[Start GIVEN MATERIAL]
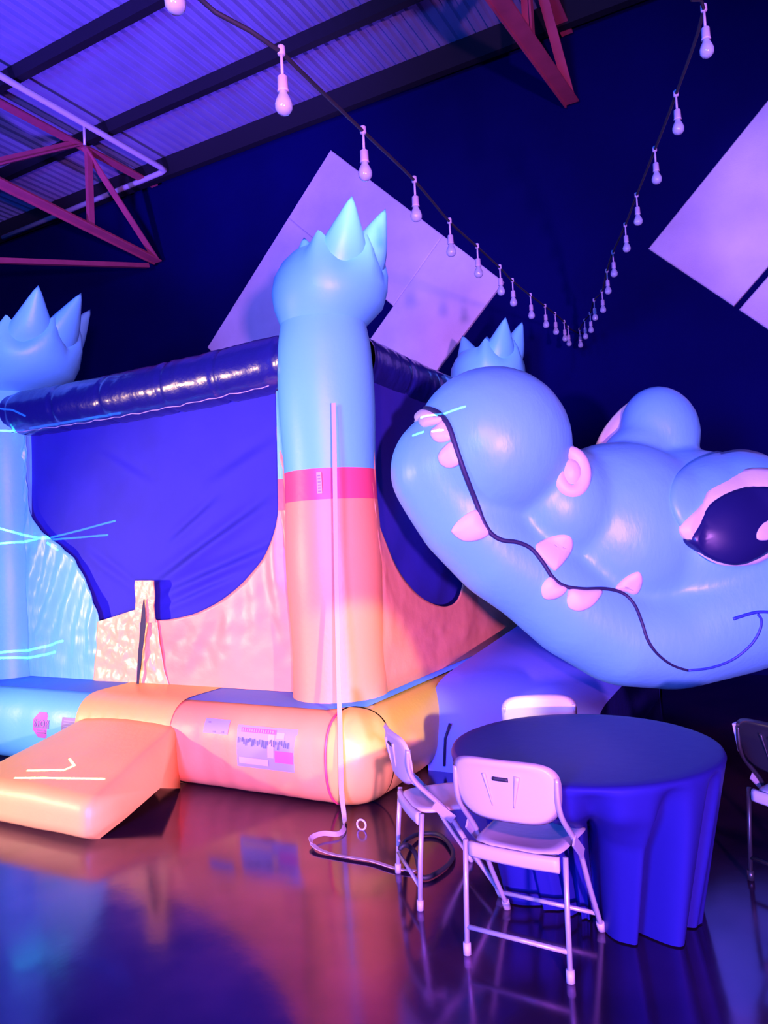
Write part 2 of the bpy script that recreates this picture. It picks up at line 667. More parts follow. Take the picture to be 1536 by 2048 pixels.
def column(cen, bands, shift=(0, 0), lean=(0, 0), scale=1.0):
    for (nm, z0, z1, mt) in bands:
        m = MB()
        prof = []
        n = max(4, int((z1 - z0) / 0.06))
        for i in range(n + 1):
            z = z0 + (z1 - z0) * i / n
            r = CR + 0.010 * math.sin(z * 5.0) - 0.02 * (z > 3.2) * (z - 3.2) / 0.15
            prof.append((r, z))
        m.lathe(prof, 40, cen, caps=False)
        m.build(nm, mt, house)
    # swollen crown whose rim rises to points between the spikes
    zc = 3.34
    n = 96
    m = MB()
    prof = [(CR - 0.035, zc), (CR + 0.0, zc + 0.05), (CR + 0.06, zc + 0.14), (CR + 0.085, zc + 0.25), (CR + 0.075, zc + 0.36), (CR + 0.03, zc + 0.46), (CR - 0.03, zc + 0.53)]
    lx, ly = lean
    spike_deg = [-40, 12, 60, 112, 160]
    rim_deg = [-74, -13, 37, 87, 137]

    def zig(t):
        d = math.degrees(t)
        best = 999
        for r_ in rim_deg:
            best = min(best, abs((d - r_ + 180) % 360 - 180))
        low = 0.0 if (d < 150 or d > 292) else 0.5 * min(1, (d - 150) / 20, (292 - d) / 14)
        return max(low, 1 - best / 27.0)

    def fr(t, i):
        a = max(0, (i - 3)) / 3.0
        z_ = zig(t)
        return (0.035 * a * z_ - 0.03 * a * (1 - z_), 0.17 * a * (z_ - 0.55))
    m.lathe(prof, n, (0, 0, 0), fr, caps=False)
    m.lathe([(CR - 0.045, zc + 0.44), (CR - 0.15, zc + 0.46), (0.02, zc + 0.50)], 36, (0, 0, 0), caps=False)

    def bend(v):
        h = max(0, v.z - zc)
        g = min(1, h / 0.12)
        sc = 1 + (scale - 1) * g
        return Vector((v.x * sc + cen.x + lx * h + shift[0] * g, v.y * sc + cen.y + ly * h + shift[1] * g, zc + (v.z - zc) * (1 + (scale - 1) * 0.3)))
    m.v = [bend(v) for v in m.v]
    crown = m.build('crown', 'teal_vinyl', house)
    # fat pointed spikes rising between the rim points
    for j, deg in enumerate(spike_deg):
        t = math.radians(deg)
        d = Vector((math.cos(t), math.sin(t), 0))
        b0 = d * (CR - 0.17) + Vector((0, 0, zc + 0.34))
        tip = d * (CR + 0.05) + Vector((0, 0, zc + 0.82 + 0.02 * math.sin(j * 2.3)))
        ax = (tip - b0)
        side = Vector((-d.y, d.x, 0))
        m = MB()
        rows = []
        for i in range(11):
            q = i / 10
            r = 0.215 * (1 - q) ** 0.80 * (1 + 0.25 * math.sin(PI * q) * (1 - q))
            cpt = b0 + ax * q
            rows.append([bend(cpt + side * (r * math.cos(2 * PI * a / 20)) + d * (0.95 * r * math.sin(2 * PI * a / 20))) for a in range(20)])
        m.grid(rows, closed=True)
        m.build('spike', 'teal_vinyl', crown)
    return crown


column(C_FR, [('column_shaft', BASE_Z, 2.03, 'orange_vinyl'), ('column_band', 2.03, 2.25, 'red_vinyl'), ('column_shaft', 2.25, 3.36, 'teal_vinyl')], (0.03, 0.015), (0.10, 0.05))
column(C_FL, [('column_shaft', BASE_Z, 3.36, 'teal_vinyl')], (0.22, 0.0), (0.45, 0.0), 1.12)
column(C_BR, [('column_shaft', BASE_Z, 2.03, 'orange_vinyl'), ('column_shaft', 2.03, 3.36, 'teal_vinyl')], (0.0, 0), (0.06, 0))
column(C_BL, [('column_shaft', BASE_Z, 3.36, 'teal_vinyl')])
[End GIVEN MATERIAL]
OBJECTIVE: Go from the first line of the listing to the line holding "rim_deg = [-74, -13, 37, 87, 137]" and, please, transcribe those lines exactly, both included, with no pictures.

SOLUTION TO THIS EXERCISE:
Write part 2 of the bpy script that recreates this picture. It picks up at line 667. More parts follow. Take the picture to be 1536 by 2048 pixels.
def column(cen, bands, shift=(0, 0), lean=(0, 0), scale=1.0):
    for (nm, z0, z1, mt) in bands:
        m = MB()
        prof = []
        n = max(4, int((z1 - z0) / 0.06))
        for i in range(n + 1):
            z = z0 + (z1 - z0) * i / n
            r = CR + 0.010 * math.sin(z * 5.0) - 0.02 * (z > 3.2) * (z - 3.2) / 0.15
            prof.append((r, z))
        m.lathe(prof, 40, cen, caps=False)
        m.build(nm, mt, house)
    # swollen crown whose rim rises to points between the spikes
    zc = 3.34
    n = 96
    m = MB()
    prof = [(CR - 0.035, zc), (CR + 0.0, zc + 0.05), (CR + 0.06, zc + 0.14), (CR + 0.085, zc + 0.25), (CR + 0.075, zc + 0.36), (CR + 0.03, zc + 0.46), (CR - 0.03, zc + 0.53)]
    lx, ly = lean
    spike_deg = [-40, 12, 60, 112, 160]
    rim_deg = [-74, -13, 37, 87, 137]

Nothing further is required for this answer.